Governments have continued to privatise state enterprises (such as airports), with the pace stepping up in France. But the overall picture has become far more diverse, and in the UK, once at the forefront of liberalisation, political opposition to private ownership of public infrastructure has sharpened. Technology and the increasing digitisation of our economies has had a transformative effect on many traditional markets as well as on the ways companies interact with their customers. Economic policy has had to respond to these changes, as has the discipline of economics itself.

NOT OUT OF THE WOODS YET

But more than a decade after the financial crisis, stagnating real incomes, increasing inequality and pressure on public services have led to a shift in mood, reflected in a range of political movements across Europe and the US. In some places support is growing for more interventionism, more active government industrial policy, and even protectionism. Governments have become less certain about the objectives of economic policy – unsurprisingly, since achieving progress on conventional measures of economic success has seemed to get steadily harder. Policy-makers are struggling with the paradoxical combination of extraordinarily rapid technological innovation and barely moving productivity, exacerbating the difficulty of increasing real wages.

Ageing populations have increased the dependency burden on people in work, forcing up retirement ages, and driving up health costs. All these changes have put further pressure on the allocation of resources in public policy-making. In financial services and utilities markets, regulators had tested to destruction the belief that supplying customers with ever more information would make markets work better. They began to look for other methods. Behavioural economics is now mainstream, supplying new mechanisms to bridge the gap between direct intervention and market reliance, between liberalisation and paternalism. A big elephant pushing a little one illustrated Professors Thaler and Sunstein’s game-changing work Nudge, published in 2008, and since then more and more pachydermic governments have lumbered up to this new waterhole. Governments in the US and the UK established “nudge” units, economic regulators set up behavioural teams, and consumer industries have been quicker still to apply the insights from a combination of psychology and data analysis to their retail strategies.

Our 20th Anniversary content hub touches on all of our areas of expertise and explores how all of these changes affected the many different markets in which Frontier has worked, over the past 20 years. 


A LITTLE ABOUT HOW WE GOT TO WHERE WE ARE TODAY...

Our goal was to build a new kind of consulting firm with economics at its heart, and with stability and sustainability as its benchmarks of success. Over the years we have nurtured a culture of openness and engagement. Everybody at Frontier is an owner. Our board  is called to account by the shareholders, who are our employees. Our (unredacted) board minutes and management accounts are available to all in the company (economists do like to analyse things).
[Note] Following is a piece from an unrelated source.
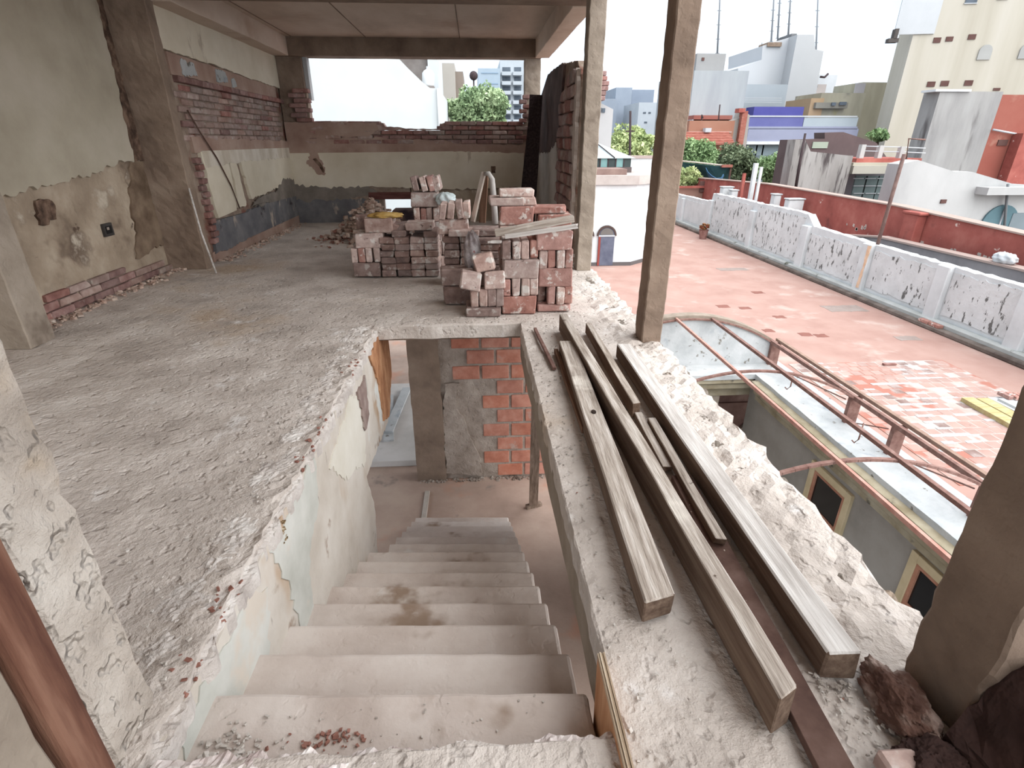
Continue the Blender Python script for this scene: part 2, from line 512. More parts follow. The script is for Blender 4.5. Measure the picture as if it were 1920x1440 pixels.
def upper_floor():
    st = 0.05
    xs = sorted(set([round(v, 4) for v in np.arange(-3.95, 1.381, st)] + [HX0, HX1, 1.38]))
    ys = sorted(set([round(v, 4) for v in np.arange(-1.2, 10.86, st)] + [HY0, HY1]))
    bm = bmesh.new()
    g = {}
    for i, x in enumerate(xs):
        for j, y in enumerate(ys):
            if HX0 < x < HX1 and HY0 < y < HY1:
                continue
            p = Vector((x, y, 0))
            z = 0.010 * mnoise.noise(p * 1.7) + 0.006 * mnoise.noise(p * 7)
            if x < HX0 and y < 4.4:                      # broken, crumbling lip above the stair wall
                d = (HX0 - x)
                k = max(0.0, 1 - d / 0.22)
                z += k * (0.03 * mnoise.noise(p * 9 + Vector((3, 0, 0))) - 0.008)
            if x > 1.08 and y < 5.6:                     # rough outer strip
                z += 0.022 * mnoise.noise(p * 11) + 0.012 * mnoise.noise(p * 25) + 0.012
            if HX1 <= x < 0.46:
                z += 0.008 * mnoise.noise(p * 22)
            g[i, j] = bm.verts.new((x, y, z))
    for i in range(len(xs) - 1):
        for j in range(len(ys) - 1):
            k = [(i, j), (i + 1, j), (i + 1, j + 1), (i, j + 1)]
            if all(q in g for q in k):
                cx, cy = (xs[i] + xs[i + 1]) / 2, (ys[j] + ys[j + 1]) / 2
                if HX0 < cx < HX1 and HY0 < cy < HY1:
                    continue
                bm.faces.new([g[q] for q in k])
    bm.edges.ensure_lookup_table()
    be = [e for e in bm.edges if e.is_boundary]
    for v in {v for e in be for v in e.verts}:
        p = v.co.copy()
        a = 0.026 if p.x < -0.5 else 0.012
        if p.x > 1.3:
            a = 0.05
        v.co += Vector((a * mnoise.noise(p * 8 + Vector((0, 0, 4))) + a * 0.6 * mnoise.noise(p * 26),
                        0.02 * mnoise.noise(p * 9 + Vector((5, 0, 0))), -0.006))
    r = bmesh.ops.extrude_edge_only(bm, edges=be)
    for v in [x for x in r['geom'] if isinstance(x, bmesh.types.BMVert)]:
        v.co.z = -0.11
    o = bmo('floor', bm, m_floor)
    return struct(o)


floor = upper_floor()
o = box('floor_underside', -3.95, HX0 - 0.03, -1.2, 10.85, -0.13, -0.109, m_conc_dk, floor)
o = box('floor_underside', HX1 + 0.03, 1.33, -1.2, 10.85, -0.13, -0.109, m_conc_dk, floor)
o = box('floor_underside', HX0 - 0.03, HX1 + 0.03, HY1 + 0.03, 10.85, -0.13, -0.109, m_conc_dk, floor)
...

Looking back, if there was one key element in our success it was that we remained focused on the essence of the business. That is, on the nature of the people we wanted to recruit, the professional development we wanted to give them – above all how we were going to make Frontier a great place to work, creating a self-unifying system of governance, reward, experience and continuity. Those people were – and are – good economists, with the talent to work for major institutions (and so to be respected by those institutions who were our clients), but who could see that we might offer them something else – economics with imagination….
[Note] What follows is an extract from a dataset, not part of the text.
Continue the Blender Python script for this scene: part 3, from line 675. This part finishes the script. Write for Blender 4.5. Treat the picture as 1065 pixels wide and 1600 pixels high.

The willingness of our clients to come with us at the start of this adventure was both emboldening and enabling. It confirmed our view of the importance of trusted relationships. But, looking back again, it also brought home to us the importance of building a strong, professionally disciplined, well-governed organisation. As more than one of those loyal clients said to us later: We came because we liked and trusted you, but worried that you wouldn’t put a robust organisation in place to back you up. We thought – well, we’ll give you six months, then, if it doesn’t work, maybe we’ll have to look elsewhere. Six months have become 20 years in the blink of an eye, and many of them are still our major clients.

So this is the moment to say – simply – thank you. If we’ve tapped the strengths of our economics profession, we are aware of its weaknesses too: it was our task to teach clever people how to communicate their perceptions to others. Our international reach has given us a diversity of experience which is part of our culture as well as our capability. In our emphasis on “fun” and personal fulfilment we may have looked quirky at the time, but today’s focus on the link between well-being and performance at work now perhaps makes us seem, in this at least, ahead of our time. Long may it stay that way.